My only brush with fame came on a Thursday. I was working for the biggest photocopier company in the world and I was answering their phone. It was a call center located in Westerville, Ohio just a few miles north-east of Columbus. My job was to dispatch the repairmen from across the nation to their various calls, and then record their paperwork for each job into the computer. It was simply work, it paid well, and I had been there long enough that they had made me the head of the training department and the night crew.

I loved this job. I got to talk to people from all over the country, heard a lot of good jokes, met interesting people, and had a lot of fun. One of the best parts of the whole job was being on the help line. I was always the last person to get a call and I had to answer questions and put out the occasional small fire, but mostly I sat for hours drinking free coffee and reading with a silent headset on.

I did take my share of calls and there were guys I talked to every day, some times three times a day. After a while, you get to know them somewhat. This particular Thursday, the phone rang and the ID gave me the name of a guy out of Chicago. I remembered it because it sounded like the kind of name a comic book character might have.

The guy starts right in with an apology, "This is my last day and I have a bunch of calls to clear. I understand if you want to clear a few and then hang up. I can call back."

"No," I said, "I've got nothing but time. I'll write them up as long as you are willing to read them off."

"Really? I've got forty, maybe fifty calls here..."

"No problem. It's your last day and you want to get it out of the way. I understand. I've got a fresh cup of coffee and nothing better to do. It's four more hours until quitting time. Why not?
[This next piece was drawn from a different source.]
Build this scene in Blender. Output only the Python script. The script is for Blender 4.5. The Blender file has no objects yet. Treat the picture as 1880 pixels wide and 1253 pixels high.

What's the first serial number?"

"Golf Tango Echo 40569 Foxtrot..." and we spent the next two hours with him rattling off numbers and me plugging them in. Some I just filled in with 99's, as that was the universal code for "other". After all of the paperwork was cleared, he thanked me for my patience and I asked him what he was going to do now.

"Do you follow skateboarding?" he asked.

"No," I admitted. I rode one quite a bit as a kid but I never got very good at it.

"I just signed on for the X-Games and I just got a contract for a line of clothing and shoes."

"Well congratulations. That's got to be a lot better than pulling paper jams."

"Oh man, I'm stoked!"

I wished him good luck and he thanked me again for all of my help. I made it a point to look at the little screen on the phone that displayed his name before he rang off just so I would remember it.

It was a bold, yet simple name, Tony Hawk, and I had wished him well.



  1. See? Now that's cool! I've seen famous people but I leave them alone generally because I have nothing but dorky things to say.

  2. That is very cool Doc! I have never met anybody famous, just saw them from afar...

    Through my night vision goggles...

  3. By the way, you two gentlemen have been tagged.